TIMBER processor Ta Ann fears it will be abandoned by overseas customers if the forest peace deal is not settled.

Ta Ann’s Malaysian managing director Dato KH Wong, in Hobart this week to review the company’s Huon Valley and Smithton operation, said the situation was desperate.

Mr Wong hinted that Tasmania could lose the log peeling business, which created about 160 jobs.

A new February target for the Inter Governmental Agreement process, breaching the December 31 deadline, was unacceptable. “Quick action is required. Radical environment groups appear to be using the the delay in the verification process to harm our markets,” he said.

Mr Wong said the process needed to confirm which areas would be reserved, and from where Ta Ann would get its 20-70mm logs, provided by Forestry Tasmania.

The company last week lost a contract with International Plywood, he said.

The British Company which used Ta Ann’s product in flooring for a London Olympics stadium has been the target of a Green campaign.

“We are extremely disappointed,” Mr Wong said.

Forestry Tasmania managing director Bob Gordon yesterday echoed Ta Ann’s call for a quick resolution.
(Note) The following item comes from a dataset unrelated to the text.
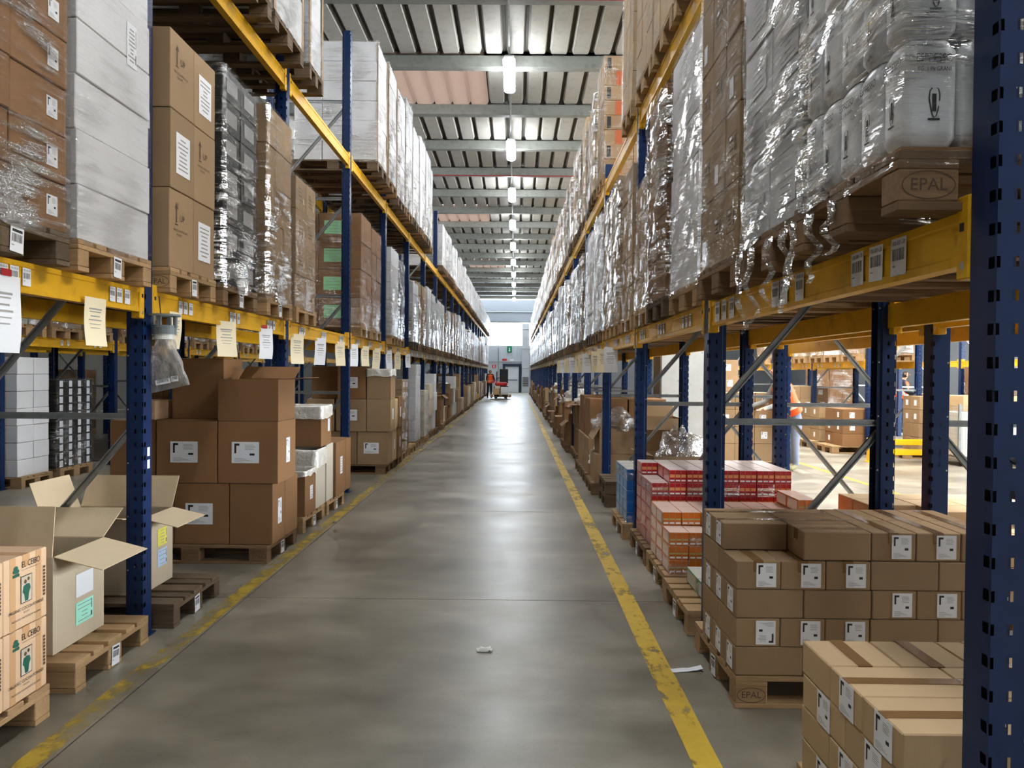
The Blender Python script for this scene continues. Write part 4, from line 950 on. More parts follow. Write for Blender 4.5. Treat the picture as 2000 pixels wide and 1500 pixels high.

“I am concerned about the knock-on effects this uncertainty is having not only on Ta Ann but other processors as well,” Mr Gordon said.

Resources Minister Bryan Green said that he wanted industry certainty.

“It’s important for the independent verification group to take the time it needs to do this important task properly,” Mr Green said. “Importantly this agreement must stand the test of time and provide lasting security and certainty.”

Mr Green and Mr Wong said campaigners had ignored the fact that Ta Ann used regrowth, not old-growth timber.

Opposition Forestry spokesman Peter Gutwein said the IGA was a disaster.

“It hasn’t provided the promised peace and is hopelessly bogged down in arguments about exactly what forests are so-called high conservation value,” he said.